Seul hic, le rapport clé de Véritas (cité plus haut et daté du 4 juillet) n’a pas encore été transmis aux élus de la mission d’information et d’évaluation. « Bien évidemment, il sera communiqué comme tous les autres documents », a répondu Nathalie Appéré. « Mais il est parfaitement clair que cette dernière mission ne doit pas se substituer à l’exécutif ! Notre rôle était de prendre une décision, que cela vous plaise ou non, madame Gandon. Notre intérêt est de mettre en service l’unité de valorisation, dès le début de janvier 2026, dans de bonnes conditions de sécurité. »

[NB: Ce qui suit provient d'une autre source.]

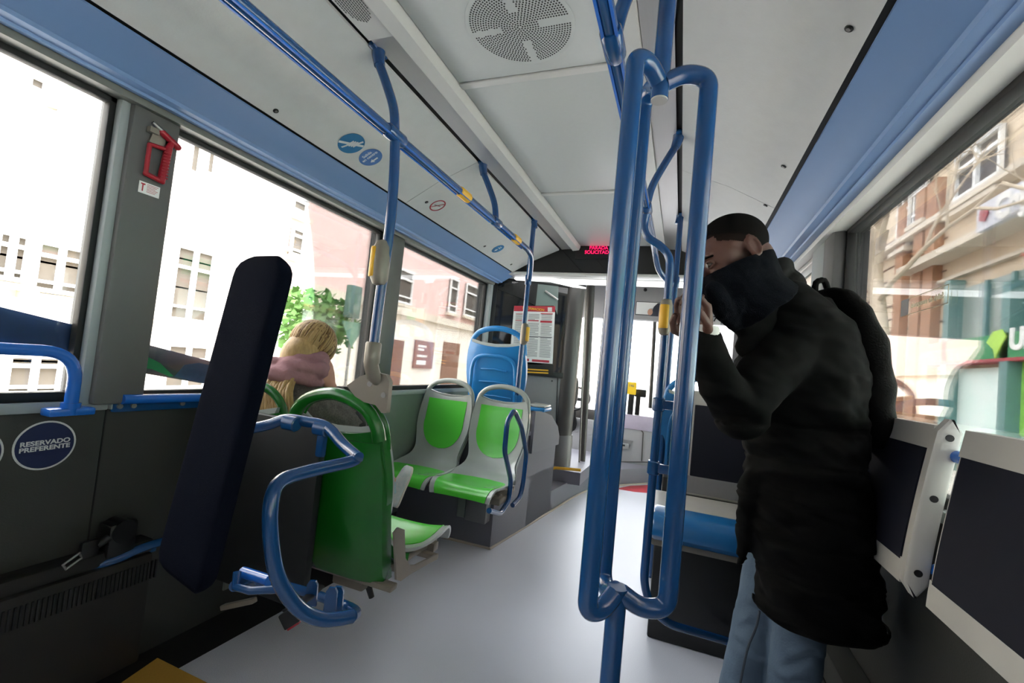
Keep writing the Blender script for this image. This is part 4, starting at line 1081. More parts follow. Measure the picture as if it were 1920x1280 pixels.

Quid en revanche des indemnisations éventuelles à la société Ruths, écartée selon certains sans ménagement ? Quid de la responsabilité décennale du nouveau prestataire sur un équipement conçu par les mêmes Italiens ? Seule certitude : une bataille d’experts a conduit à une escalade des coûts pour les contribuables qui ne sera pas sans alimenter des débats locaux dans les années à venir. Cette confrontation de spécialistes ne sera pas non plus sans conséquence pour les Italiens qui, sur un marché des déchets ménagers extrêmement « juteux », pourraient se retrouver en difficulté face aux concurrents français. Là est peut-être le nœud gordien de cette affaire…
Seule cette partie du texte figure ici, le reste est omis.